● **Rows from a dataset**:
# # #

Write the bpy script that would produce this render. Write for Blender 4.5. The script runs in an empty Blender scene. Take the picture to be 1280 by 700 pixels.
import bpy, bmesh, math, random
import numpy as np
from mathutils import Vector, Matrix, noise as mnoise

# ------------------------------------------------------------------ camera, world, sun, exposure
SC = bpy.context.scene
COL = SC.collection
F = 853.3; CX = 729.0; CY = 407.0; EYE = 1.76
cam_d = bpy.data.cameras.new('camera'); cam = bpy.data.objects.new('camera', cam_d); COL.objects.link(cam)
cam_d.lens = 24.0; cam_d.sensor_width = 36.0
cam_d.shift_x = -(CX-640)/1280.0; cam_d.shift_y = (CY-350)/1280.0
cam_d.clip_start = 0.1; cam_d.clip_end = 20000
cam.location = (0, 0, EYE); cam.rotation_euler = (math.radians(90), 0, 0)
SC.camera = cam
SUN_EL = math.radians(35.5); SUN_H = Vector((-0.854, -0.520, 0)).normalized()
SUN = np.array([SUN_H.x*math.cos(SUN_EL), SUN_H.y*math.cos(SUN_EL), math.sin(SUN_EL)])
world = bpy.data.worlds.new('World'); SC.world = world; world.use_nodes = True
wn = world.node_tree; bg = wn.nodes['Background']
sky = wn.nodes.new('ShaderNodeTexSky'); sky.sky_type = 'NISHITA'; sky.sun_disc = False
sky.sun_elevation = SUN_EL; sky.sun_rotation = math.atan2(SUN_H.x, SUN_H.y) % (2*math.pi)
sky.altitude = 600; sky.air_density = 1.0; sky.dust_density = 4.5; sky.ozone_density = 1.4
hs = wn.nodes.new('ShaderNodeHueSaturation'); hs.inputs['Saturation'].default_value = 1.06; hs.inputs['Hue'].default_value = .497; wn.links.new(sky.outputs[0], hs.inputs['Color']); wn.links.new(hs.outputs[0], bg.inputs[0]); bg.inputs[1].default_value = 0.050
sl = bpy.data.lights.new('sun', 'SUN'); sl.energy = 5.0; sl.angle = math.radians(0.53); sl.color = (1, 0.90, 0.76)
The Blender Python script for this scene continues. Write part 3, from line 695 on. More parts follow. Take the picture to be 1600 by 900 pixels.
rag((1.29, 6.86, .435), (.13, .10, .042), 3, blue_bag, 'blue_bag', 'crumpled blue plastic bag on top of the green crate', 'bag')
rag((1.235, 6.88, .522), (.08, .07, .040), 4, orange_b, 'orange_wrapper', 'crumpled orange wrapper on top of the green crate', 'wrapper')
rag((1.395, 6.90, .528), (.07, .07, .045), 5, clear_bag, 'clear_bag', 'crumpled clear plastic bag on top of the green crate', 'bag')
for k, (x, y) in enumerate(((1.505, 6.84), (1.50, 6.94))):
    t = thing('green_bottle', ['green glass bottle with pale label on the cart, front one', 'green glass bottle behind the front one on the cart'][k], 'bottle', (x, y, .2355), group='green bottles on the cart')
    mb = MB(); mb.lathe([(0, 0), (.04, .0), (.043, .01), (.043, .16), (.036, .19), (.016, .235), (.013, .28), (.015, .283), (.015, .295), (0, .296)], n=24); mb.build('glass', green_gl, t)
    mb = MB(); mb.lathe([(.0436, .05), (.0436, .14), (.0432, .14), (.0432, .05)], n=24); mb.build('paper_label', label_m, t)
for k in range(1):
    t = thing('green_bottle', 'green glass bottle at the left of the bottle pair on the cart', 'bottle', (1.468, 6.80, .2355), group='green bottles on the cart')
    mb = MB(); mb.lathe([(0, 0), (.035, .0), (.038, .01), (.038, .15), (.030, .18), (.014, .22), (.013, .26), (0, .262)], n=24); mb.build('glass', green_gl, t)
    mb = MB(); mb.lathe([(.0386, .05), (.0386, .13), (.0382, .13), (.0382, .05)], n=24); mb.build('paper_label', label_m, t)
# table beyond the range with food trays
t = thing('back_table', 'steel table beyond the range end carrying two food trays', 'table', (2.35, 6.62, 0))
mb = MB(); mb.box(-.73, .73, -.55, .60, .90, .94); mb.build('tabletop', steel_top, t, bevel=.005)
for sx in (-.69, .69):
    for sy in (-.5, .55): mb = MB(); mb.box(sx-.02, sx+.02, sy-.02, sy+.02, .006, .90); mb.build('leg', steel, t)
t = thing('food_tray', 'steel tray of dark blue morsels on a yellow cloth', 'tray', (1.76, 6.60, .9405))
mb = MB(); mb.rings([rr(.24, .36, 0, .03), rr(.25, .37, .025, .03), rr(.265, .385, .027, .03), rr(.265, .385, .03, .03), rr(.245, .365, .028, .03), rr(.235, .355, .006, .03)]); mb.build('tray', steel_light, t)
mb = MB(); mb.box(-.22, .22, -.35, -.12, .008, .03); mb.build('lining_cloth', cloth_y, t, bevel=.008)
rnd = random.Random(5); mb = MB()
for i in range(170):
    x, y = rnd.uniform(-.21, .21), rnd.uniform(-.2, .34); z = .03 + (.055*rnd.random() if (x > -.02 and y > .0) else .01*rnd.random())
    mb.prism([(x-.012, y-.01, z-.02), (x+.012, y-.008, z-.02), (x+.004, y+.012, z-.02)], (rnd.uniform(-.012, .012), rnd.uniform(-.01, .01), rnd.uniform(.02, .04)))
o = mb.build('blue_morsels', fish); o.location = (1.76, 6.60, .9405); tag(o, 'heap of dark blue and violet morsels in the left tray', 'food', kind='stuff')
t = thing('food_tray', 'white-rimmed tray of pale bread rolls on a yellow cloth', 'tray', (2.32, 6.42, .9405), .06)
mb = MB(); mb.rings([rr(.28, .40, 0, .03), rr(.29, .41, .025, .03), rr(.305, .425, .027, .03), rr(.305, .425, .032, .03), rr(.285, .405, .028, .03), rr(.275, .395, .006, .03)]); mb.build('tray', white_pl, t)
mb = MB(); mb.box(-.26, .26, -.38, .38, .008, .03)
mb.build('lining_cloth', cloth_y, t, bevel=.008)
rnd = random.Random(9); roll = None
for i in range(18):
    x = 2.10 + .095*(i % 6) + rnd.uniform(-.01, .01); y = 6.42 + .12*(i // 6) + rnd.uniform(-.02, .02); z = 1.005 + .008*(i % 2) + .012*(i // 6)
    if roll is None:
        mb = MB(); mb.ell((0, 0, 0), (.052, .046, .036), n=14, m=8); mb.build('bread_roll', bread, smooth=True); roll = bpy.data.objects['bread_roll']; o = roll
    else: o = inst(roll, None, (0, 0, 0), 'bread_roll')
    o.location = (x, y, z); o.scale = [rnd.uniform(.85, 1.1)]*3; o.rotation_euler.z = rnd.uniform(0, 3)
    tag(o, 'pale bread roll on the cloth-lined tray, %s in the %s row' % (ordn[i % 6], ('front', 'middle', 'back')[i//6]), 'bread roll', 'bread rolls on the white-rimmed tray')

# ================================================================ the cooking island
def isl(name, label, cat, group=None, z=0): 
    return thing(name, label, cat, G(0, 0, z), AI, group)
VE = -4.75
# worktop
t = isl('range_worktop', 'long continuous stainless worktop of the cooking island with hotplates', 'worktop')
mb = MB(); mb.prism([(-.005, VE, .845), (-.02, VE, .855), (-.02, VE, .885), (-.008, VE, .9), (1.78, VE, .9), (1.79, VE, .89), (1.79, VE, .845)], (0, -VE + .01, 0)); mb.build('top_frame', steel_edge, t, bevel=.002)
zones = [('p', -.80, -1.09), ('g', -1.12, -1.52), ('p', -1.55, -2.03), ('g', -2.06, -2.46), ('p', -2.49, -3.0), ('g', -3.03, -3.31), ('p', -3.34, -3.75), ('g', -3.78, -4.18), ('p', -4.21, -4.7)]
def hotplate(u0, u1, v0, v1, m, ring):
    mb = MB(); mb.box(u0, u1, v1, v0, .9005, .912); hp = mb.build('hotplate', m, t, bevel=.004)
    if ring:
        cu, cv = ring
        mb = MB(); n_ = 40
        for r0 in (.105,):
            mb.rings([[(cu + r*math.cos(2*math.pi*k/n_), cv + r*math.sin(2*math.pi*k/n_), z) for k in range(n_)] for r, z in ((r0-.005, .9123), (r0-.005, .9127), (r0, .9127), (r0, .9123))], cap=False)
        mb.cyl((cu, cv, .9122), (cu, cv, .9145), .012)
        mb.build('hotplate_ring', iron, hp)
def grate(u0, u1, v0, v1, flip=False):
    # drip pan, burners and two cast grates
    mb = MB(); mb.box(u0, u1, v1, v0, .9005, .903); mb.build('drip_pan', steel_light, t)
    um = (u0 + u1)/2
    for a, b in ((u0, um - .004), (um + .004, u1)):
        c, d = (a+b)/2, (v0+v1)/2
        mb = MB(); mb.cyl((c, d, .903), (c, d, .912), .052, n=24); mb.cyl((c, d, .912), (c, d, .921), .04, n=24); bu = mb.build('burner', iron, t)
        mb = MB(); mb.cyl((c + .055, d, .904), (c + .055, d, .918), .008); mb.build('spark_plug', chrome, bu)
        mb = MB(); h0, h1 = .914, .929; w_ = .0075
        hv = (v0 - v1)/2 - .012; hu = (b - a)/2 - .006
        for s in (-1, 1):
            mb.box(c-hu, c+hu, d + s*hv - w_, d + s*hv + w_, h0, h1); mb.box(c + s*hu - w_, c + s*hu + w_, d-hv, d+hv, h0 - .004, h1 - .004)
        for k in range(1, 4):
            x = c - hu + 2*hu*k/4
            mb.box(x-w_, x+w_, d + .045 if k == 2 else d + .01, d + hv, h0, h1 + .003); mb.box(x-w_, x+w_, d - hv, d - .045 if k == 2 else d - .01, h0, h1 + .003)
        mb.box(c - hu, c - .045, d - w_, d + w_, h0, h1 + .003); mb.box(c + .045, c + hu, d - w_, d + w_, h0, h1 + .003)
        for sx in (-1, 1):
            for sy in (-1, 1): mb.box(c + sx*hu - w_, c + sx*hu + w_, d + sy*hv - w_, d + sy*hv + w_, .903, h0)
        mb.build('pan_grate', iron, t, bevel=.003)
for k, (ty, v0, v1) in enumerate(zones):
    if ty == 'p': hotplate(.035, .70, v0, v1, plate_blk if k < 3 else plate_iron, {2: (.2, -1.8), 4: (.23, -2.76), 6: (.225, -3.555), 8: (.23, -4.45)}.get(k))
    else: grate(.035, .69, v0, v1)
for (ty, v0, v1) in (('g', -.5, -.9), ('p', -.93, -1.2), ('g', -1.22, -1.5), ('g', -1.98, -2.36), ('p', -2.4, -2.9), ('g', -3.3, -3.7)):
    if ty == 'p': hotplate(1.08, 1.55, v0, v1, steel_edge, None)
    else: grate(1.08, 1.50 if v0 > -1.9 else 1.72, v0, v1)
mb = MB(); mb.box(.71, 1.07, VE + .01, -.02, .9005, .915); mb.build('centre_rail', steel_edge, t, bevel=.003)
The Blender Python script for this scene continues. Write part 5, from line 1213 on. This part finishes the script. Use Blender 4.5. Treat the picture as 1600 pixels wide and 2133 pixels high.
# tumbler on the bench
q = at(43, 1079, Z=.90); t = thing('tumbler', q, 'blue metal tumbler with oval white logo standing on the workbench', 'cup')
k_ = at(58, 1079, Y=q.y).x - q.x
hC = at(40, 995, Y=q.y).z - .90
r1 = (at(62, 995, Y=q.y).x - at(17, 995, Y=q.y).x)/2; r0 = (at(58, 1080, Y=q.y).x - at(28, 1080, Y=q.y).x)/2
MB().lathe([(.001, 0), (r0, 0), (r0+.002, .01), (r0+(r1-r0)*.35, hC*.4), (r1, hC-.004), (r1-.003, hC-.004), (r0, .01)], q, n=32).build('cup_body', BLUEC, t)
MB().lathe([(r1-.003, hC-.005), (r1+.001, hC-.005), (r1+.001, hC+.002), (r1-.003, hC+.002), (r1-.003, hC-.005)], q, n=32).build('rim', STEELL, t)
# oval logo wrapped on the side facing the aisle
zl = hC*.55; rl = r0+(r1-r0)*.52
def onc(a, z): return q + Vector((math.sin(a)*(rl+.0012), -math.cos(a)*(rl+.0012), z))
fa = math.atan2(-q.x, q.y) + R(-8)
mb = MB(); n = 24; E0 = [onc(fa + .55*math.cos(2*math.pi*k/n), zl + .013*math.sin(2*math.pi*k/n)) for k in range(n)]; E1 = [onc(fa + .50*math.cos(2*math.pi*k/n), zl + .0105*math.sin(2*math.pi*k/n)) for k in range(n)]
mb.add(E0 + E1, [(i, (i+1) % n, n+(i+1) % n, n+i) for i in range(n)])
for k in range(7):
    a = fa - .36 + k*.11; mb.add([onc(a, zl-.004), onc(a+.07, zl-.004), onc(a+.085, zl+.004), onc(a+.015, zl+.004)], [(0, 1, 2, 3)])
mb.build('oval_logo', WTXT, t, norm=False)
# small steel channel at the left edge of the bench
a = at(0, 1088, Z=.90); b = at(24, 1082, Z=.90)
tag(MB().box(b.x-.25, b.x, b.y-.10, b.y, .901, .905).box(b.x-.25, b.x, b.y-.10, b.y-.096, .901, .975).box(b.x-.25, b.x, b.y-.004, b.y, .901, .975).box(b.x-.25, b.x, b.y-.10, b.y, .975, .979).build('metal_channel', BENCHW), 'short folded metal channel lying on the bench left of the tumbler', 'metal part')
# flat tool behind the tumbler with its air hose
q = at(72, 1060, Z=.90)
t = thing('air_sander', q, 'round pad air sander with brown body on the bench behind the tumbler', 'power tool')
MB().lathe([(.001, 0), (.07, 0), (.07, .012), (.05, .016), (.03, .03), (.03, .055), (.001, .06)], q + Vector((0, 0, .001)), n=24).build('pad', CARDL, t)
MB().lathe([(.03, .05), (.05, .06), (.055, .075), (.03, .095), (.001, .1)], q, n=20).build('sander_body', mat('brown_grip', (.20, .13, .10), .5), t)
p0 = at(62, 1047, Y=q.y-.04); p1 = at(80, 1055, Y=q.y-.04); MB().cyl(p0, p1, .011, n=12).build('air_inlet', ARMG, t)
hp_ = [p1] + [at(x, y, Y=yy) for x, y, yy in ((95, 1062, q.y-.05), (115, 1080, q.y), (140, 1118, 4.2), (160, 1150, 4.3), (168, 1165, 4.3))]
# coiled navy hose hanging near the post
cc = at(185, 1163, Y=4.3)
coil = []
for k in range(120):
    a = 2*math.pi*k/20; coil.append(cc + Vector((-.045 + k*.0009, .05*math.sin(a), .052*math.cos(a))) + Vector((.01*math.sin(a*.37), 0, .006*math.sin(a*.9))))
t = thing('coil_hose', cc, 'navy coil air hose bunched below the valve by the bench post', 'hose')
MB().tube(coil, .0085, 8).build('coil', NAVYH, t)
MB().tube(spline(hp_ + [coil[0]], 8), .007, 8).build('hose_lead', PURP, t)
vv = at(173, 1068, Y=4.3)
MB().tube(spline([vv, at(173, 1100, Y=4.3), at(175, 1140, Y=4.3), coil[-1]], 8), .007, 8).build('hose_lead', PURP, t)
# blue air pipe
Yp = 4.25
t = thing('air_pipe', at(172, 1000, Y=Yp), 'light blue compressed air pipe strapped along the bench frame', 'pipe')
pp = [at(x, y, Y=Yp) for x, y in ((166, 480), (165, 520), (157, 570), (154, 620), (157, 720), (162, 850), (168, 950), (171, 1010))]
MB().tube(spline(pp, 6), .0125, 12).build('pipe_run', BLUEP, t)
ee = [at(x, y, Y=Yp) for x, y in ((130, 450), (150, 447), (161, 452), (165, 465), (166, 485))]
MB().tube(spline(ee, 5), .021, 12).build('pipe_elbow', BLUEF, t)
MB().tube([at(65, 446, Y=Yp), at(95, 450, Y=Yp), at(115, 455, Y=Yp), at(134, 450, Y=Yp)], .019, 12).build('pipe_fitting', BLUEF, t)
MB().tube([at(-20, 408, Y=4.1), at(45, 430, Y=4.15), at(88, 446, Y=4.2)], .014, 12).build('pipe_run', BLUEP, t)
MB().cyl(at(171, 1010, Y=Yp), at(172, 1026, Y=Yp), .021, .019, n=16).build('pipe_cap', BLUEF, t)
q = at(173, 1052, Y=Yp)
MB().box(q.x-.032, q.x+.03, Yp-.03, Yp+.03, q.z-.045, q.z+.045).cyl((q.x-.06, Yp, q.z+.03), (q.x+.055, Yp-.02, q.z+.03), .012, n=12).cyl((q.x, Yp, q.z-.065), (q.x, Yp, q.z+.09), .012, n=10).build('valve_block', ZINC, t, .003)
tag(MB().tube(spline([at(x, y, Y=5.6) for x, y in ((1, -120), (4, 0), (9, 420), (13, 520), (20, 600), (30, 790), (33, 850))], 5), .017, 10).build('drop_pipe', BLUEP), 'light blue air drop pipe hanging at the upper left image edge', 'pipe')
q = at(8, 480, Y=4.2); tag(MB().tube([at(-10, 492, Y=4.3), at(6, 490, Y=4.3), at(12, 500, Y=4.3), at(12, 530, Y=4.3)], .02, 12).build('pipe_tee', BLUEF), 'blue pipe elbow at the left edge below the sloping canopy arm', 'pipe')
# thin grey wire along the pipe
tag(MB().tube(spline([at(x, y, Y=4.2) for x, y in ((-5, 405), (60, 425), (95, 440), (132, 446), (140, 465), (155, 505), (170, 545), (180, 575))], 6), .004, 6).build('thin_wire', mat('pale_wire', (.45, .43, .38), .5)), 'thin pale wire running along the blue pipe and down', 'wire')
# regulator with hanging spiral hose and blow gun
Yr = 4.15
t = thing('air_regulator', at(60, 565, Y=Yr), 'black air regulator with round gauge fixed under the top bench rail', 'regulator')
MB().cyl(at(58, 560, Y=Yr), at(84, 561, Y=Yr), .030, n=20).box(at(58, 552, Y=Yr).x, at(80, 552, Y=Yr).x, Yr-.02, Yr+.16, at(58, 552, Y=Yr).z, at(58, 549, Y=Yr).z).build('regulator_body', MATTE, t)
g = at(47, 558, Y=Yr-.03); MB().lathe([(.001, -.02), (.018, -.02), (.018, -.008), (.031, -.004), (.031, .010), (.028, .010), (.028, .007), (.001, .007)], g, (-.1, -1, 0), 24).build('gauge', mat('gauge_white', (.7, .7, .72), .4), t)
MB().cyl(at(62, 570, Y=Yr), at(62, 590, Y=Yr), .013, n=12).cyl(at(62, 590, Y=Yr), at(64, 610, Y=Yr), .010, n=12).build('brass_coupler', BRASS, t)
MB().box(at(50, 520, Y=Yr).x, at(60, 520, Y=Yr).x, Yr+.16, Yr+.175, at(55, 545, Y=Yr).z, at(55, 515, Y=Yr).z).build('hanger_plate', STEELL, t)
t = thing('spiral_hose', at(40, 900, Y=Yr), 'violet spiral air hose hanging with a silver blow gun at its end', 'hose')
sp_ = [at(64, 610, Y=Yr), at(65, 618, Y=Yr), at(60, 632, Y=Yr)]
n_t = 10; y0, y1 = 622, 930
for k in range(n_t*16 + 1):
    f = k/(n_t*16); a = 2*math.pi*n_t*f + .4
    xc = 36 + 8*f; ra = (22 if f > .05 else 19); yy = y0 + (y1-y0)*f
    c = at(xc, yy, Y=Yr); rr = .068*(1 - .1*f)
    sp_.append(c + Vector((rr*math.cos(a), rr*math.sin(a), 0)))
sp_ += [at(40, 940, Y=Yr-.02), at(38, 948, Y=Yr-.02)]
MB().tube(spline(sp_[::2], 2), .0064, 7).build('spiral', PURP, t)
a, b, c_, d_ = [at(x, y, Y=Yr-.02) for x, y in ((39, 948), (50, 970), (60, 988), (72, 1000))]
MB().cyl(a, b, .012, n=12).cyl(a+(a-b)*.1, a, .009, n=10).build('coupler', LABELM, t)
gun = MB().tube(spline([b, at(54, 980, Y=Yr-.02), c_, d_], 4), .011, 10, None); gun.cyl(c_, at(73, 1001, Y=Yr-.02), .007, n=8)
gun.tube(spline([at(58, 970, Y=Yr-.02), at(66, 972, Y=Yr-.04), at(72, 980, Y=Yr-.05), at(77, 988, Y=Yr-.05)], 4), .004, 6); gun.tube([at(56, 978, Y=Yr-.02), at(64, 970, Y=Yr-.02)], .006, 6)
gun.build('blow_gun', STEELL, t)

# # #

● **What to produce**: Print only the lines from the top of the data above down to the line holding "from mathutils import", inclusive.

● **Expected answer**:
Write the bpy script that would produce this render. Write for Blender 4.5. The script runs in an empty Blender scene. Take the picture to be 1280 by 700 pixels.
import bpy, bmesh, math, random
import numpy as np
from mathutils import Vector, Matrix, noise as mnoise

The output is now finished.